The Covenant stars, Steven Strait as Caleb, a sort of unofficial leader of The Sons of Ipswich (which we learn early on, gratefully, is not a boy band). The “sons” are, in fact, four young men with supernatural powers, directly descending from the witches of Puritan America. ‘The Covenant’ refers to an agreement between the families to keep the powers a secret as revelation inevitably leads to persecution. This secret, however, is horridly kept as it seems nearly every young, hot thing in the film (and there are plenty) seems to know about ‘The Sons’. Furthermore, when Caleb’s new girlfriend, Sarah, decides to research it appears to take her about five minutes to find out the truth.
It’s so hard to keep a secret these days.
Caleb, along with his buddies Reid, Pogue and Tyler soon find themselves face-to-face with a mysterious newcomer, Chase.

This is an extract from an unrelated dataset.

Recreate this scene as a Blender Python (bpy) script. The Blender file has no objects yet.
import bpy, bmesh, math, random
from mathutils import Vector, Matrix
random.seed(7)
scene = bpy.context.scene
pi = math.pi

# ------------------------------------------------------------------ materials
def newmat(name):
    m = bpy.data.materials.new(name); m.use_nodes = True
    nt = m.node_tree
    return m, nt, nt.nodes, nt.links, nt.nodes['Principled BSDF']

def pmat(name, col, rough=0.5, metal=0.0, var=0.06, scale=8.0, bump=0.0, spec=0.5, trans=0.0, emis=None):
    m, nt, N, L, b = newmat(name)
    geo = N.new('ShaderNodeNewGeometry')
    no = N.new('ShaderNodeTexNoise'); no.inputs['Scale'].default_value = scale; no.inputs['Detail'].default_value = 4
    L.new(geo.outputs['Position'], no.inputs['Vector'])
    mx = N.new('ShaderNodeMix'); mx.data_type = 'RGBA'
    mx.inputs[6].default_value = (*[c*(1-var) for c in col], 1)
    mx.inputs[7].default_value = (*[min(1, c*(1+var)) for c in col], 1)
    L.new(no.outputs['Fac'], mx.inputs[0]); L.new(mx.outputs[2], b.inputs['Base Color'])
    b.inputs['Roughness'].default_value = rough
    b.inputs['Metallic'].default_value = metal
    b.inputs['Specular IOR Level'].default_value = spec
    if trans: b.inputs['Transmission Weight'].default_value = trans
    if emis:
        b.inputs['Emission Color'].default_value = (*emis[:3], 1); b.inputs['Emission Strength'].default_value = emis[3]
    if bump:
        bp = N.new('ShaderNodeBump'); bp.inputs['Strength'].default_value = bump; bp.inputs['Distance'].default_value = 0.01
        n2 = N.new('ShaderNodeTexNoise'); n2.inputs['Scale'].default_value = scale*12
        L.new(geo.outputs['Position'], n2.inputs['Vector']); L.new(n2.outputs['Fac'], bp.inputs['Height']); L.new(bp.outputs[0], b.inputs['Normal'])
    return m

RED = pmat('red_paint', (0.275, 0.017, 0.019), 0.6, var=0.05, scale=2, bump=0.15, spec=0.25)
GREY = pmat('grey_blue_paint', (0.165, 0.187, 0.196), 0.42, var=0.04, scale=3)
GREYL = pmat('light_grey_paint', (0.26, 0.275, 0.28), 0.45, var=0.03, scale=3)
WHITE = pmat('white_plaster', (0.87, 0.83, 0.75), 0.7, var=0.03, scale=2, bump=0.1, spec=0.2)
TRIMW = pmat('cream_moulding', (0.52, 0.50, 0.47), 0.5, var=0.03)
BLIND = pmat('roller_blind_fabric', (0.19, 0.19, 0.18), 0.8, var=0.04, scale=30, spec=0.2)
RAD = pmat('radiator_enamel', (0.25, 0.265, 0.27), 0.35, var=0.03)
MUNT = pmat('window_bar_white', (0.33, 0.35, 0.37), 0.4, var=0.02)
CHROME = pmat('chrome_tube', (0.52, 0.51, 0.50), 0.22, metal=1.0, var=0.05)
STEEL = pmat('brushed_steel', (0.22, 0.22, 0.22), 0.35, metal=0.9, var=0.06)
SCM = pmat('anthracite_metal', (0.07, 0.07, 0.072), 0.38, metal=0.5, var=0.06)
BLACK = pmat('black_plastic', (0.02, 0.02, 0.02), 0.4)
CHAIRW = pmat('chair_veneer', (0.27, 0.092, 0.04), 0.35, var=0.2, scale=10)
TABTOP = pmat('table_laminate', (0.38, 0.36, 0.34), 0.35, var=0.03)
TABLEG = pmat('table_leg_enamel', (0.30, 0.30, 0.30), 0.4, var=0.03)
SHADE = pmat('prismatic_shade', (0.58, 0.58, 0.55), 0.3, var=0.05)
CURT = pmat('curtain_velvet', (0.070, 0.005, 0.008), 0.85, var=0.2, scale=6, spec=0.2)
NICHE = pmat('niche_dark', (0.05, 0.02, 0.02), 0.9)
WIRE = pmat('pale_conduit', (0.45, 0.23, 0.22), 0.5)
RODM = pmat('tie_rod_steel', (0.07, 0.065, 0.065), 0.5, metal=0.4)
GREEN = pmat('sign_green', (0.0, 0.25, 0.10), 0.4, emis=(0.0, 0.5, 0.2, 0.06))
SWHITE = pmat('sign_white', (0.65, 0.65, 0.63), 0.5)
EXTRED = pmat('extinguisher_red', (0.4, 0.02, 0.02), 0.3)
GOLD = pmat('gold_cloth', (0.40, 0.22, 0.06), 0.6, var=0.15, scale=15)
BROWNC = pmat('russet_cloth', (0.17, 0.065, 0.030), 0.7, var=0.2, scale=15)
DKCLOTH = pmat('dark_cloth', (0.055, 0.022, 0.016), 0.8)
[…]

It has long been said that there was a fifth family in The Covenant, however, the fifth young man had been murdered.
Director Renny Harlin has been a good director, which is what makes his forays into complete garbage such as The Covenant such an amazing disappointment. It is difficult to imagine that Harlin took a look at the dailies on this film and said to himself “Damn fine film”.
There’s simply no way. Even the opening credits are a disappointment, saved only by the presence of White Zombie’s More Human than Human.

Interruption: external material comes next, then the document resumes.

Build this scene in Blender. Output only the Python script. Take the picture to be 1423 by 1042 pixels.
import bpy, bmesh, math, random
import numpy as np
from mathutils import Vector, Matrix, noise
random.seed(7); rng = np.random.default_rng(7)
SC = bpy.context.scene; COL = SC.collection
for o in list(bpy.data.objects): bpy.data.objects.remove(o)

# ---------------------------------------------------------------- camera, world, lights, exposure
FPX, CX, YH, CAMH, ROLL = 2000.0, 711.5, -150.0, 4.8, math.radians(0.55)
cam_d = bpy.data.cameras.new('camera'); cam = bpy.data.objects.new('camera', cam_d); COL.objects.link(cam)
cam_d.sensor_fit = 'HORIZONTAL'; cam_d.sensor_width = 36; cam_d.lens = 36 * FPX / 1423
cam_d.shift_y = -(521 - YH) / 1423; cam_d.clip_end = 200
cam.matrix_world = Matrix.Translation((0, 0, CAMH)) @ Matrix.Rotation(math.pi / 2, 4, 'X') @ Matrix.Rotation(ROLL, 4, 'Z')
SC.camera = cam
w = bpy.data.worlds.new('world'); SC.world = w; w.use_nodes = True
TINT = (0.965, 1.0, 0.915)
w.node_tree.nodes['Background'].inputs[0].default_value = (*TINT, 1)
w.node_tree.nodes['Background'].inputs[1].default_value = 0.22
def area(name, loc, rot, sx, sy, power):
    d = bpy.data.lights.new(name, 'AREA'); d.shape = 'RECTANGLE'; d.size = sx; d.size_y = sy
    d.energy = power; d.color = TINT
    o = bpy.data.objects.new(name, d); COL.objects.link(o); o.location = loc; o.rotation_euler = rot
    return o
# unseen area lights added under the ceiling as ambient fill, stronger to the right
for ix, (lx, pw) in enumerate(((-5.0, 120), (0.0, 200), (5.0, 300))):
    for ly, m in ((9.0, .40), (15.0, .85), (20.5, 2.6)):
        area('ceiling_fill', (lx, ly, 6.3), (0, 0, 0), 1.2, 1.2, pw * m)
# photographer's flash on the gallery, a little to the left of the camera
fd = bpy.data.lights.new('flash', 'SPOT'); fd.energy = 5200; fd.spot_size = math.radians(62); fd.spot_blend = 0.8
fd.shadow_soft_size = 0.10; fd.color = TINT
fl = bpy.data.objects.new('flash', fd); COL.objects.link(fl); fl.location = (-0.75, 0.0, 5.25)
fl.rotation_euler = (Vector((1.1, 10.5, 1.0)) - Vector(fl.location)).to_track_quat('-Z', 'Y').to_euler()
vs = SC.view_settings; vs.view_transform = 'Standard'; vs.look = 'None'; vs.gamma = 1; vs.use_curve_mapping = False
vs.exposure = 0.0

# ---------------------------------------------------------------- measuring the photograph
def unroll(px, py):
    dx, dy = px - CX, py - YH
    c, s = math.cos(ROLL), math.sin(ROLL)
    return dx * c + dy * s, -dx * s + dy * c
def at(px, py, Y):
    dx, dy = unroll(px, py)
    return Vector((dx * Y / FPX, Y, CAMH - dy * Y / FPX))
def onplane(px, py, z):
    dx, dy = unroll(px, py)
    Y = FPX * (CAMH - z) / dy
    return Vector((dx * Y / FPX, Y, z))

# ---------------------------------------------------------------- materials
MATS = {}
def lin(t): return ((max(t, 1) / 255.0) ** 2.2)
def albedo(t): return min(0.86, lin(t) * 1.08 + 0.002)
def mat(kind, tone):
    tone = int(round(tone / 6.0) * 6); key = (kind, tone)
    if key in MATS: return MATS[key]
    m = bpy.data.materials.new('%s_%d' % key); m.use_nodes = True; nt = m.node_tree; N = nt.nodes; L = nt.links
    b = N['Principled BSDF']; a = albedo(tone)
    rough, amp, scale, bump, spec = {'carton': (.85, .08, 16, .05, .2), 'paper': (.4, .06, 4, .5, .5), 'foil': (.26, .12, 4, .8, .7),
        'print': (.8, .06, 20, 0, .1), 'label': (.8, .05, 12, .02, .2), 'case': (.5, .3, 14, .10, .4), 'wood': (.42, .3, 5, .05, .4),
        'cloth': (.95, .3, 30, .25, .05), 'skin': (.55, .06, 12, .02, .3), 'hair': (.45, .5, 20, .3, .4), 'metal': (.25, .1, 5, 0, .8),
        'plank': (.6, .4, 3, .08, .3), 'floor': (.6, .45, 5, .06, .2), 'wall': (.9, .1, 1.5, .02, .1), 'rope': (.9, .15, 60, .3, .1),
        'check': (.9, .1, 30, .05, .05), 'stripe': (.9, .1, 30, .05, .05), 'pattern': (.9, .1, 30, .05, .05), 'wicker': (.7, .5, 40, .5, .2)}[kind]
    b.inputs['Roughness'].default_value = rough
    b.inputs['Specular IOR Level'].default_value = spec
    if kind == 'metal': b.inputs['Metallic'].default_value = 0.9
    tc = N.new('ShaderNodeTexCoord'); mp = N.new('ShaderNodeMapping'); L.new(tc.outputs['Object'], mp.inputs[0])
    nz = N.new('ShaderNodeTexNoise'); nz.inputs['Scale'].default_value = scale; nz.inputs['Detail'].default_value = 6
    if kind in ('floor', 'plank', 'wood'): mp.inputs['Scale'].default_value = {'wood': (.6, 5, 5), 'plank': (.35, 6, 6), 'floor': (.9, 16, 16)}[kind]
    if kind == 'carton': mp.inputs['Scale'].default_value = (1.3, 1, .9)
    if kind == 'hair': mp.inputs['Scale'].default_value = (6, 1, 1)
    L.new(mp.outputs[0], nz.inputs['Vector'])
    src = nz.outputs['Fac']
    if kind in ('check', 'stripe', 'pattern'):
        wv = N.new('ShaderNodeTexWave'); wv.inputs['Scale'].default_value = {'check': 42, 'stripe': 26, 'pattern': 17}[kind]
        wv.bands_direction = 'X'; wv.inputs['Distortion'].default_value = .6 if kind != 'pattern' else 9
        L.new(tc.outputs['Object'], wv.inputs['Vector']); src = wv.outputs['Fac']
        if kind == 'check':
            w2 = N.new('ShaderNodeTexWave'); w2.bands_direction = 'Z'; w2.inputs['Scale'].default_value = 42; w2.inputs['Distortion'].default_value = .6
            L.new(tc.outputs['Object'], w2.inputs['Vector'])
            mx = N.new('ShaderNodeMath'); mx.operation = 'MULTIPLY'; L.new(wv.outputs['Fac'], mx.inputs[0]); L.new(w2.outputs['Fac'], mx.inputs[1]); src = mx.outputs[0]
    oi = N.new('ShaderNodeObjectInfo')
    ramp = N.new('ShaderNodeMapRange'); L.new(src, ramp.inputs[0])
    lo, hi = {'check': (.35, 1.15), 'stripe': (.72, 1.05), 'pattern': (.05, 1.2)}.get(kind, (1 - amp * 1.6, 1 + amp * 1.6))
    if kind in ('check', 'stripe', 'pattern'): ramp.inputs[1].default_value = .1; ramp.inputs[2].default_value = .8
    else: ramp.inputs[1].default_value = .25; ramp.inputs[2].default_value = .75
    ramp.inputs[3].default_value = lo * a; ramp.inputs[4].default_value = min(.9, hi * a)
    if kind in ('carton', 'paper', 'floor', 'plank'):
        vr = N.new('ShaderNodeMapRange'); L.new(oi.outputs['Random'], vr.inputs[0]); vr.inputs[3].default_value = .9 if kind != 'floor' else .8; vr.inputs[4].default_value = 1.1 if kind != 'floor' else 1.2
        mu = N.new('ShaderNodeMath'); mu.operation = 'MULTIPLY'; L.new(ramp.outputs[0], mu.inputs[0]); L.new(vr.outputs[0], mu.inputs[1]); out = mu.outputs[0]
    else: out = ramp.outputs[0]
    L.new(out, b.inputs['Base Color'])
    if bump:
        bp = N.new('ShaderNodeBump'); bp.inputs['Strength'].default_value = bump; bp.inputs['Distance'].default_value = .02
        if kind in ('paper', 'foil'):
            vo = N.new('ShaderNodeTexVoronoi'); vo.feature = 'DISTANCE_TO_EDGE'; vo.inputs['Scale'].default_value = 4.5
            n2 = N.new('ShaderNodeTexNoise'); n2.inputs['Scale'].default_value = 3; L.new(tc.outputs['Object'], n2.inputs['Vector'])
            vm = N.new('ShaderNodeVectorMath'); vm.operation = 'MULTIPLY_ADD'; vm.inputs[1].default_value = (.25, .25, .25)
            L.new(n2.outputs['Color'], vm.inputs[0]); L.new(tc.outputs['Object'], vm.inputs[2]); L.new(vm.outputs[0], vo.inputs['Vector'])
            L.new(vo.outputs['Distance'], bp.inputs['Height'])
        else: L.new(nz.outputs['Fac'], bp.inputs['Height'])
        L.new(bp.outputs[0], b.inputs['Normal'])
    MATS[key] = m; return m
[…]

 Special effects, especially in the film’s closing battles, are laughably bad and even the film’s editing seems a bit mismatched in three or four places. Screenwriter J S Cardone has penned several B movies, but here he manages to take a decent concept and beat it to death until all that’s left is a kiddie college version of a supernatural thriller. Likewise, Harlin makes use of nearly every supernatural thriller cliche’ in the book...dark lighting, rainy nights, spiders and that all too familiar suspense thriller musical score.
Only the modestly entertaining performances of Strait and Ramsey save this film from complete failure. That said, it’s hard to feel good when a couple “C” list actors are the highlight in a film directed by a former “A” list director.
“The Sons of Ipswich?” Maybe they should have been a boy band after all.